I'm not too familiar with virtualbox, if I get a chance I'll download and try it. The problem you describe is known to happen when the bios (or virtual bios in this case) has pxe support, so the machine can boot, but after booting the booted kernel needs to have a driver for the actual network card, not the pxe implementation of the card. I hope that makes sense...the card has some pxe interface that is working properly, but after booting, you need a real driver. If you install from another source, do you need to add a driver to get the network working? This used to happen when broadcom support was new and you could pxe a machine with a broadcom card, but after it booted, it couldn't see the network because the kernel modules were not in the boot kernel.

You may be able to specify the network card type in virtualbox, I know you can in vmware and kvm. Maybe changing that might help. Good Luck!

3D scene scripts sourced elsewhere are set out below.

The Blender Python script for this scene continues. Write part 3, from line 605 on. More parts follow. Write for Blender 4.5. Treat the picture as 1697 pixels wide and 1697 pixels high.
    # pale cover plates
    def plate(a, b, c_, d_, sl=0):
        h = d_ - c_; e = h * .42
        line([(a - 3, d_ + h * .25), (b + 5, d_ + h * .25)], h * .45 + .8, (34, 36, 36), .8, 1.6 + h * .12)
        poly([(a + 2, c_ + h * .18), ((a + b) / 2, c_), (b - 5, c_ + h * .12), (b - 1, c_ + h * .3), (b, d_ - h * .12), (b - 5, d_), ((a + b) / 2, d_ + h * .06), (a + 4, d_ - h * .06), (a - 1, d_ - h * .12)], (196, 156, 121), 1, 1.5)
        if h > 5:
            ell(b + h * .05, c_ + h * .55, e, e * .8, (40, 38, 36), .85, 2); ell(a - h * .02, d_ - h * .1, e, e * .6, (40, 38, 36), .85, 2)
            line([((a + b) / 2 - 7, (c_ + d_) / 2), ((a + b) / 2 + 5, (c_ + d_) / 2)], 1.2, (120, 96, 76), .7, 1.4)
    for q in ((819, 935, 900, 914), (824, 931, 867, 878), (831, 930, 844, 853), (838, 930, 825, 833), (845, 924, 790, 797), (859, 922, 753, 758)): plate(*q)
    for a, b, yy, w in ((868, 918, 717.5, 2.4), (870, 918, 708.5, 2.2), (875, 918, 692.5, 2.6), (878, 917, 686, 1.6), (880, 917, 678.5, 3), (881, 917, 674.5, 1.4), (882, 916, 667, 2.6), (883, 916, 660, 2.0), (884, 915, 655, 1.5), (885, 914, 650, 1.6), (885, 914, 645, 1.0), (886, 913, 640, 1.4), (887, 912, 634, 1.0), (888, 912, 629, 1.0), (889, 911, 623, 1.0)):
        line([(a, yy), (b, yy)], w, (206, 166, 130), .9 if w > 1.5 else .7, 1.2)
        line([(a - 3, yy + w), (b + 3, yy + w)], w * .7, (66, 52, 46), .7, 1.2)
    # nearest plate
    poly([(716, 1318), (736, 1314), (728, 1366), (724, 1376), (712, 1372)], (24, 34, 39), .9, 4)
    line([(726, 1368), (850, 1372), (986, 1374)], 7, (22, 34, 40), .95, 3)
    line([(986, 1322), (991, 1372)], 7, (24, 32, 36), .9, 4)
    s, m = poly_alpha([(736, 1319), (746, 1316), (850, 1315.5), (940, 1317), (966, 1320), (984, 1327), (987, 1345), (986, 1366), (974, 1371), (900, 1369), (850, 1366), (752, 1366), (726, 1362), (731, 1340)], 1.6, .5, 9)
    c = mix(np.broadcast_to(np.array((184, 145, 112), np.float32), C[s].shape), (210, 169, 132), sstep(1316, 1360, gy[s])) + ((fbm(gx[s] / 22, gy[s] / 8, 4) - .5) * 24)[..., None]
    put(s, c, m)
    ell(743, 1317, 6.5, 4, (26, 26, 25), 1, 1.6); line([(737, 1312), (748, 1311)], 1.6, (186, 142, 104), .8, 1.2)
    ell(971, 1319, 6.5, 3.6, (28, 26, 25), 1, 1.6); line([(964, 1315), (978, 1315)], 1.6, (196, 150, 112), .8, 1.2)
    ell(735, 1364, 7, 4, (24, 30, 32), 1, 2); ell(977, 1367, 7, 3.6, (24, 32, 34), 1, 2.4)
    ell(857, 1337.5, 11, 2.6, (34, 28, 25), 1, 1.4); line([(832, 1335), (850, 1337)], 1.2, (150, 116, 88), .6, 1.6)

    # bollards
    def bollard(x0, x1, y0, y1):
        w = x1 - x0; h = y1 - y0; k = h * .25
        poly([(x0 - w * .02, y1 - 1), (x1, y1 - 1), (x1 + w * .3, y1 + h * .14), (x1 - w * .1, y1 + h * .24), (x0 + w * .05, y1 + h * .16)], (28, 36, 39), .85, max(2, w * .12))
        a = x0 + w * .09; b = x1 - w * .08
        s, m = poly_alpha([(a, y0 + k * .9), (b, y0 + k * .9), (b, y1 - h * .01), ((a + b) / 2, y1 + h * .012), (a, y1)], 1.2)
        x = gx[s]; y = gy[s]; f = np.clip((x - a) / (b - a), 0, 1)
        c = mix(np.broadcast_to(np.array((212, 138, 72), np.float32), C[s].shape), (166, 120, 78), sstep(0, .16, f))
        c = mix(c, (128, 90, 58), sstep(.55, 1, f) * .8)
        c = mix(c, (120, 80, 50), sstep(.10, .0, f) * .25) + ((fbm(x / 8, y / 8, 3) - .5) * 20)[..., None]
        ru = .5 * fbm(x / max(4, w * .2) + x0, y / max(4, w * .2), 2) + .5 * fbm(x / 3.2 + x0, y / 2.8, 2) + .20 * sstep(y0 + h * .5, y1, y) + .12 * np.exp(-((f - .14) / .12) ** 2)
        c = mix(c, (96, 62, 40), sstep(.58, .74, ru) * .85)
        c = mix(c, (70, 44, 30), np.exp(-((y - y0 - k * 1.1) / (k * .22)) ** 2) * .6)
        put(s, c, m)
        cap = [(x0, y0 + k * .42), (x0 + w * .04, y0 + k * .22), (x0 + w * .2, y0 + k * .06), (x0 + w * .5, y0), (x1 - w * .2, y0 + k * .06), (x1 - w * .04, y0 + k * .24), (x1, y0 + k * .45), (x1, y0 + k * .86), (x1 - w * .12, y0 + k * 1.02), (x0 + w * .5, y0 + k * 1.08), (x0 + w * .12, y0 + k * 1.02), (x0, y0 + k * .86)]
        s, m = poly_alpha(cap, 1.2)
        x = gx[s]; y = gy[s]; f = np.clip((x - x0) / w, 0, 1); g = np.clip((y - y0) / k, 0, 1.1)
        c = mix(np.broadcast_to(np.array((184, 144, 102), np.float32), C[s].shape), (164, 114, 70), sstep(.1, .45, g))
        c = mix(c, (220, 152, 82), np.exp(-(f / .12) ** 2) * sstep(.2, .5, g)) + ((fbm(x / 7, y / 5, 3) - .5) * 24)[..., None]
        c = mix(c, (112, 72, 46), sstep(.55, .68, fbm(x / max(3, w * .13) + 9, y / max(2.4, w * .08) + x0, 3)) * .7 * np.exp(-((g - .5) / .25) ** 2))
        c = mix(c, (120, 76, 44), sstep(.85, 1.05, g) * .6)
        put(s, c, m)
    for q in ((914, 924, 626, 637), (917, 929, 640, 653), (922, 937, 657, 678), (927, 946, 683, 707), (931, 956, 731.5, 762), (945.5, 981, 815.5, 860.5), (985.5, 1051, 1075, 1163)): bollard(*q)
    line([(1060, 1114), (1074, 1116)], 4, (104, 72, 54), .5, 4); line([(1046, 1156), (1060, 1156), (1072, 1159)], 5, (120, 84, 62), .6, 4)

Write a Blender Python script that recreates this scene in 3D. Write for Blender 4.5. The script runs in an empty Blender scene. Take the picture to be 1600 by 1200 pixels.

--I guess I was way off on that one...glad it worked in the end.

After shutting down VBox, disabling it's built-in dhcp server, unloading/reloading it's kernel mods and restarting my dhcp/pxe/kickstart server...all is well (whew). Again thx for a great tutorial. -mike

This is a great walkthrough of kickstart/pxeboot....very good at putting all the steps together. I have been using it to try to get familiar with the process using VirtualBox. Only thing I seem to be having a problem now with is that pxe responds but at some point after loading vmlinuz it seems to loose it's network configuation and becomes non-pingable.